There are signs that this latest gas supply crisis is increasing the political will within the EU to address the problem of financial backing.

After a visit to Budapest in December, the Turkish trade and energy commissioner accepted a Hungarian proposal to set up an international advocacy body to pressure politicians to back the fast implementation of the Nabucco project.

Now it looks now as though Russia and Ukraine might have done more in three weeks to persuade EU leaders of the urgent need to diversify gas supplies than a Nabucco lobbying body could have achieved in months.

“We must not allow ourselves to be placed in this position in future. The message I will take to the March European Council is that now we have to be serious about diversifying and investing in Europe’s energy security future,” the European Commission President José Manuel Barroso said last Wednesday.

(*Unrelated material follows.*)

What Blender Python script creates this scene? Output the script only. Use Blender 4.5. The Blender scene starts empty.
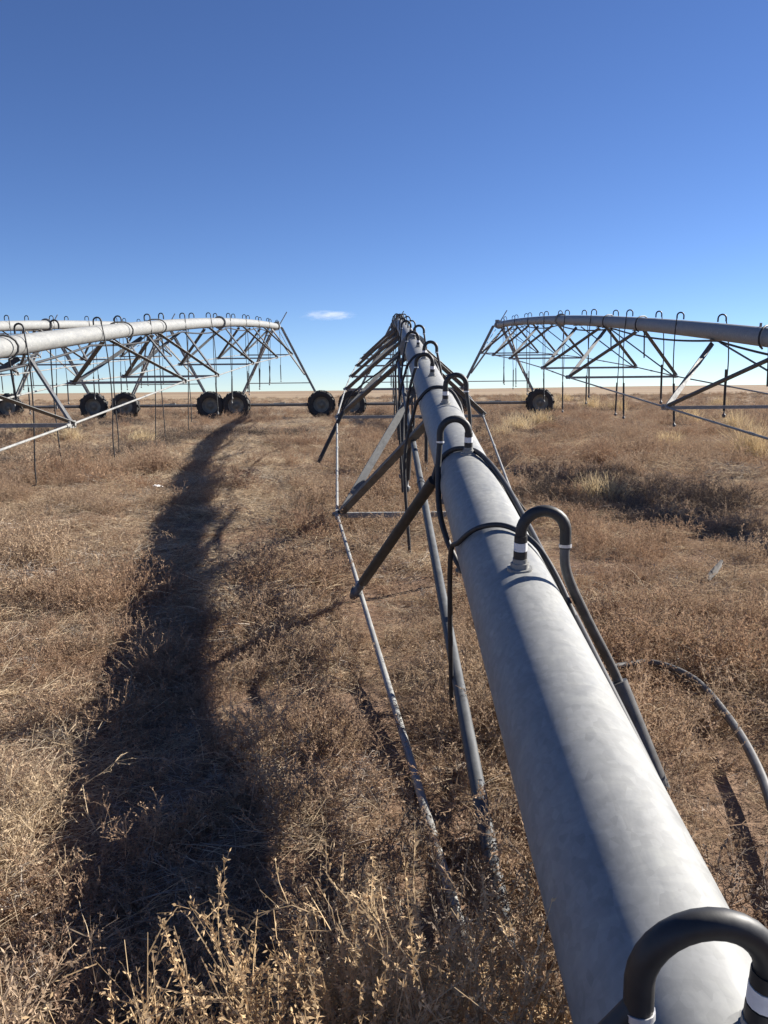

At the Budapest summit, delegates will discuss the most difficult issues surrounding the Nabucco plan: raising the estimated EUR 7.9 billion needed to build it, and securing the gas supplies – 31 billion cubic metres per year, or five per cent of the EU’s current requirements – to fill it. Azerbaijan, Turkmenistan, Iran, Iraq and Egypt have all been mentioned as possible suppliers, but geopolitical and security issues muddy what would otherwise be a simple question of supply and demand.

South Stream

In the meantime, Russia is also courting the governments of Central Asia with a view to piping their gas into its own planned South Stream pipeline, which would run from Russia to Italy through the Balkans and is seen by the EU and the US as a rival to Nabucco.

Liquefied natural gas

Last Thursday Gyurcsány met Qatari Minister of Energy Abdullah Bin Hamad Al Attiya in Doha and discussed transporting liquefied natural gas (LNG) to Europe.

MOL, OMV and Croatian oil company INA plan to build a terminal on the Croatian island of Krk with Qatari LNG. Croatia and Hungary held talks last year on connecting their gas pipeline networks, possibly by 2010 or 2011 with the LNG terminal in mind.